#### Exercise task
Type again, exactly, the lines below from the start through the line that includes "return at(px, py, X / (SN + CS * u))".

Records with scene code
## begin
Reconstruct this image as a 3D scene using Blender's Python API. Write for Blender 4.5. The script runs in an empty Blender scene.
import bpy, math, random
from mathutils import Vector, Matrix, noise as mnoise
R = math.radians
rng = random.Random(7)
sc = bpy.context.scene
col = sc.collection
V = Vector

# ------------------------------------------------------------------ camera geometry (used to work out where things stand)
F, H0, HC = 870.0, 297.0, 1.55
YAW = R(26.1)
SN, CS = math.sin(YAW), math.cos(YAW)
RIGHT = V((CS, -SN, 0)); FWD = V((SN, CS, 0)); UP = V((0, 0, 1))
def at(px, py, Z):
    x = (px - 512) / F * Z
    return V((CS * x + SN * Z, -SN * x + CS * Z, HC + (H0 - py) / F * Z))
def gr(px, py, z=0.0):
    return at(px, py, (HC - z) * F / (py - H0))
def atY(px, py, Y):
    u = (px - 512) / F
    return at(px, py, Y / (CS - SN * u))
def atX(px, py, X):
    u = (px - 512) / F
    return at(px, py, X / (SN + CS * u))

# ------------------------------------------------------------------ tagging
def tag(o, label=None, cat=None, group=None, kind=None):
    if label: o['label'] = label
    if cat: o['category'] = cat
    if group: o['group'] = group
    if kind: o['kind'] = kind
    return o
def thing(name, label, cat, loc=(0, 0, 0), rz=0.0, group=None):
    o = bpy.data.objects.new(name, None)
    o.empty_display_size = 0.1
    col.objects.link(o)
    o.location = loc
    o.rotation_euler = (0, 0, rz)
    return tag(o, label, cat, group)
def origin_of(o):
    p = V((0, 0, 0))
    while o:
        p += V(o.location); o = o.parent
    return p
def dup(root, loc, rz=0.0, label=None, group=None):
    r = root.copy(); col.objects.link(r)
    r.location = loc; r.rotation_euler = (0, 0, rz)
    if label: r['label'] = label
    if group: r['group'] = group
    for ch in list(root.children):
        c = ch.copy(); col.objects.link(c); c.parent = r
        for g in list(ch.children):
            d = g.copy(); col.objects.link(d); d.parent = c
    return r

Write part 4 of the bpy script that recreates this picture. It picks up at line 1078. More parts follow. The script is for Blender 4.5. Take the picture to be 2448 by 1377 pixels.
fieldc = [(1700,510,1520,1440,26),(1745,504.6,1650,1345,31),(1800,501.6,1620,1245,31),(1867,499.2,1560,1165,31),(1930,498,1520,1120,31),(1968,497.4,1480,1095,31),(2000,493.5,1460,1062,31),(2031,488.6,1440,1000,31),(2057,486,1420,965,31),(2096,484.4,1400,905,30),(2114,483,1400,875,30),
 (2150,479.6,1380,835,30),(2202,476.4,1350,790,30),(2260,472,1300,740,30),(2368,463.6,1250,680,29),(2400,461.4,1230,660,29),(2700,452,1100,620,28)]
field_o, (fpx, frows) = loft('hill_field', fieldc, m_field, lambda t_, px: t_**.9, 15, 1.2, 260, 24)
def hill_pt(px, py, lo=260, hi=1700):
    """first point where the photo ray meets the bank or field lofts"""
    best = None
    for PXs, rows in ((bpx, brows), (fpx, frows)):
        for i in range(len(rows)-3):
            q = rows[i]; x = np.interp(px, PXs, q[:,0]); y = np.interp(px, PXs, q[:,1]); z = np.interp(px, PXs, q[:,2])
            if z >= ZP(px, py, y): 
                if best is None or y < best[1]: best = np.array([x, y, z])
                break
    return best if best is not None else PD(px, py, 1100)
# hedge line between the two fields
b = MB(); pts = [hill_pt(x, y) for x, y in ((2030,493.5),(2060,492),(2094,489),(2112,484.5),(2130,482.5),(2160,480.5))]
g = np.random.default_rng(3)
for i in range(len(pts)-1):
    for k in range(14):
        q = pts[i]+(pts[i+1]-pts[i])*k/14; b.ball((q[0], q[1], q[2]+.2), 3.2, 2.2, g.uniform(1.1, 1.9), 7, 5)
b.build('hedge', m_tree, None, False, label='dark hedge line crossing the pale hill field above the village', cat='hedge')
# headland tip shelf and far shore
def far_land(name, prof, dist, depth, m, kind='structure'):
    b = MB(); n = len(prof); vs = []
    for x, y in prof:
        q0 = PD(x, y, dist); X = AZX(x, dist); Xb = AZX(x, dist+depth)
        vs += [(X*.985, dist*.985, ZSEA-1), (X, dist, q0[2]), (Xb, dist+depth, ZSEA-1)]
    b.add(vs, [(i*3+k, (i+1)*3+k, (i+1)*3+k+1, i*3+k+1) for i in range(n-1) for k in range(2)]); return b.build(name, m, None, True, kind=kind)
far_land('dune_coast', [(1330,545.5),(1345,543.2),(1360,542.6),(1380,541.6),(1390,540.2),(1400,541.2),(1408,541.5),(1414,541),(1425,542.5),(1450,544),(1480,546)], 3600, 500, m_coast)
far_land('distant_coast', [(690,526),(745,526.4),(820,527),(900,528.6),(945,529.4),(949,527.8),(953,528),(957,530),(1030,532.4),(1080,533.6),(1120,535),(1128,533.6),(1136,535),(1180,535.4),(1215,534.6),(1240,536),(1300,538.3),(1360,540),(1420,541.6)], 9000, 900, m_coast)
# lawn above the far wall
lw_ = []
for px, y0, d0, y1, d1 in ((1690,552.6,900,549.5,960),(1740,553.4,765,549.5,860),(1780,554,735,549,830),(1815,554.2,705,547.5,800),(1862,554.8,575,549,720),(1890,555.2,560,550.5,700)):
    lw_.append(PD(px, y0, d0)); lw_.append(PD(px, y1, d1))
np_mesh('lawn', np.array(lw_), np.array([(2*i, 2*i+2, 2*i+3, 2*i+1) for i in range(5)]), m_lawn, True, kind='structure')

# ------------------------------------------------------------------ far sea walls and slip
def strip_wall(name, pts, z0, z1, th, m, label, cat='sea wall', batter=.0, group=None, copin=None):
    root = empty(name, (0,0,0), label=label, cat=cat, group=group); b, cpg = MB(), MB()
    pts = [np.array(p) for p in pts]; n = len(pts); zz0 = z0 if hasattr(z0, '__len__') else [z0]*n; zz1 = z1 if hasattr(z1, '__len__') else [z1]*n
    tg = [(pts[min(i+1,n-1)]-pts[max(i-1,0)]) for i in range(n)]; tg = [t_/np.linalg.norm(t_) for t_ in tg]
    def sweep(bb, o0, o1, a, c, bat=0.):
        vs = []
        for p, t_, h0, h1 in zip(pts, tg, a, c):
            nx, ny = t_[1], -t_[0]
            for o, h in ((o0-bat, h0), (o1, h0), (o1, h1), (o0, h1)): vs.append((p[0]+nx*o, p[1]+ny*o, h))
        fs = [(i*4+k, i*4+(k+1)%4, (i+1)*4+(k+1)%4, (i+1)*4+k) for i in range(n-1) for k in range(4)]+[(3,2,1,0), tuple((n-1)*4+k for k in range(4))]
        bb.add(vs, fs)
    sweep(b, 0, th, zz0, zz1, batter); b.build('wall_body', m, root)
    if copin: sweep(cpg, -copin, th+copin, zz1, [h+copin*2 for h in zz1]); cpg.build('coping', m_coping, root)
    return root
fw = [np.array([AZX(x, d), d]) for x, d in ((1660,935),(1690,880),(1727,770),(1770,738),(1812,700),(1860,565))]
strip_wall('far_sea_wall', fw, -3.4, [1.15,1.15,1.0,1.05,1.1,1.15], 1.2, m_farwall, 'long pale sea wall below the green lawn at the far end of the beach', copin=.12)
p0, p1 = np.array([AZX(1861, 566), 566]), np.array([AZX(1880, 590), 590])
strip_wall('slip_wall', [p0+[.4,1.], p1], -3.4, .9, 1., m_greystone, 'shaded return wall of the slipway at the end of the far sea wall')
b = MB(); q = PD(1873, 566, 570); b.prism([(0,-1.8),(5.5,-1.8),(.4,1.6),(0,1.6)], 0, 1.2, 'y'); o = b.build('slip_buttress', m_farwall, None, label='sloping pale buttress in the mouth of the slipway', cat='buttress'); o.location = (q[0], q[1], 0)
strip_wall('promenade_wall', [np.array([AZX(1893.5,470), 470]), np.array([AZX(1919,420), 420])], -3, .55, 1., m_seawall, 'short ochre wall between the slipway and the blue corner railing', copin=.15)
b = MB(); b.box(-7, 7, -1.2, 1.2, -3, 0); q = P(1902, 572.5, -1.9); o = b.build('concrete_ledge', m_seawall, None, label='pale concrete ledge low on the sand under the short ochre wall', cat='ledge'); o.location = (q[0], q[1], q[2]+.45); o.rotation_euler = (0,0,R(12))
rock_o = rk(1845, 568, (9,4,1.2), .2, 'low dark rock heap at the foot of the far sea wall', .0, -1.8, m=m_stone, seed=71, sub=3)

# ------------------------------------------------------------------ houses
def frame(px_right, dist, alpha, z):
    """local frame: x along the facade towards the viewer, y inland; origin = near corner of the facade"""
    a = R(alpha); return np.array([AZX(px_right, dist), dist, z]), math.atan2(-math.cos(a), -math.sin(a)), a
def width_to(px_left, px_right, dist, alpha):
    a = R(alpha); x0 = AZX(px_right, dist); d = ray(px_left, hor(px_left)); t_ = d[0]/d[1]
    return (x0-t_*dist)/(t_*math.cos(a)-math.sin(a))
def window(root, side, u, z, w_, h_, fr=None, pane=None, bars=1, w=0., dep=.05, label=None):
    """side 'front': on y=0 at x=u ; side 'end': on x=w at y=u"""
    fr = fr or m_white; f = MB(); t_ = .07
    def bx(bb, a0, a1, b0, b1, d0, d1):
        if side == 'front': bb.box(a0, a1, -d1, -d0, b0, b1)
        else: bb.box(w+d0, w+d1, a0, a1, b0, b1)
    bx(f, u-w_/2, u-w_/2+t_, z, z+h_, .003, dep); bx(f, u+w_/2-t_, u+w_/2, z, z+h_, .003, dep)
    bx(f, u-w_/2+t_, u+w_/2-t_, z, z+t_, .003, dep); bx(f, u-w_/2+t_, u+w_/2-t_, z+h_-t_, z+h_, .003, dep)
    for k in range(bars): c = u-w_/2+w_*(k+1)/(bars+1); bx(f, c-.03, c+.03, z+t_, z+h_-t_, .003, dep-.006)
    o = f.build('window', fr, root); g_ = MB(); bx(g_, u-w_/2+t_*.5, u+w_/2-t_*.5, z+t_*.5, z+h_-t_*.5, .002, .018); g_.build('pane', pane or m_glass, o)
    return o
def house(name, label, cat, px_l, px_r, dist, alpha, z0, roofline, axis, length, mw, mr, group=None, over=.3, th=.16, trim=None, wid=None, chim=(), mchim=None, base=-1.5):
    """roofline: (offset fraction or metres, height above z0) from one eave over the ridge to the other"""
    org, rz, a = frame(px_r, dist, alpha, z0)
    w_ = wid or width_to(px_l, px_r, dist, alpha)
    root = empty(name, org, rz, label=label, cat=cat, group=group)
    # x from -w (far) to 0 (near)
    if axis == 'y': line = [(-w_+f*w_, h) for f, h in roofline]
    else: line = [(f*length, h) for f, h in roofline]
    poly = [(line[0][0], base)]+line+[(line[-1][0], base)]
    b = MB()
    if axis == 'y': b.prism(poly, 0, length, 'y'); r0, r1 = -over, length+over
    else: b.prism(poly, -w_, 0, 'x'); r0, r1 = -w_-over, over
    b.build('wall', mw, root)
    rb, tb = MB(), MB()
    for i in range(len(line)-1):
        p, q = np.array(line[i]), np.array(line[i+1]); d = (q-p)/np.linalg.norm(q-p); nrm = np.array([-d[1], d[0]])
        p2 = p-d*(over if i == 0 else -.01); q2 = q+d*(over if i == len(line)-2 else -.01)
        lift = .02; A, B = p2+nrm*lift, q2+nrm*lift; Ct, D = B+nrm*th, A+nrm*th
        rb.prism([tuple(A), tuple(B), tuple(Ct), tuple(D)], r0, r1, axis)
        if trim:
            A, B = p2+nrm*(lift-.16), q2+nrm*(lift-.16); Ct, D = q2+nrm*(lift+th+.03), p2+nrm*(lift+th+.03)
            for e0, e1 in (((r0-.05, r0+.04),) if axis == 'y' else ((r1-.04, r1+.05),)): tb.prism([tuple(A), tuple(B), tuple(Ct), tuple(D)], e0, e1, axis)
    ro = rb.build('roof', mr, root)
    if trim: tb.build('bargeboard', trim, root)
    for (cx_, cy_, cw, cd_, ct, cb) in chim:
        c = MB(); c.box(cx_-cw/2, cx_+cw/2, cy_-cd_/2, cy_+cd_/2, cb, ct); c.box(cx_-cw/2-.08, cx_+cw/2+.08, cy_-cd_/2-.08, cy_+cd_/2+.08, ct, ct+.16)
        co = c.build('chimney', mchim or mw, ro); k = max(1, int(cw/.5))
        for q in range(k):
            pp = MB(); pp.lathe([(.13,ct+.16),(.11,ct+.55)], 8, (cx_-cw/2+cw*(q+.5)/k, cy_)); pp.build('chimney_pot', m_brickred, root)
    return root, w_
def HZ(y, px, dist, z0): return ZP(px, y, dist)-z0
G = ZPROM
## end
#### Finished exercise
Reconstruct this image as a 3D scene using Blender's Python API. Write for Blender 4.5. The script runs in an empty Blender scene.
import bpy, math, random
from mathutils import Vector, Matrix, noise as mnoise
R = math.radians
rng = random.Random(7)
sc = bpy.context.scene
col = sc.collection
V = Vector

# ------------------------------------------------------------------ camera geometry (used to work out where things stand)
F, H0, HC = 870.0, 297.0, 1.55
YAW = R(26.1)
SN, CS = math.sin(YAW), math.cos(YAW)
RIGHT = V((CS, -SN, 0)); FWD = V((SN, CS, 0)); UP = V((0, 0, 1))
def at(px, py, Z):
    x = (px - 512) / F * Z
    return V((CS * x + SN * Z, -SN * x + CS * Z, HC + (H0 - py) / F * Z))
def gr(px, py, z=0.0):
    return at(px, py, (HC - z) * F / (py - H0))
def atY(px, py, Y):
    u = (px - 512) / F
    return at(px, py, Y / (CS - SN * u))
def atX(px, py, X):
    u = (px - 512) / F
    return at(px, py, X / (SN + CS * u))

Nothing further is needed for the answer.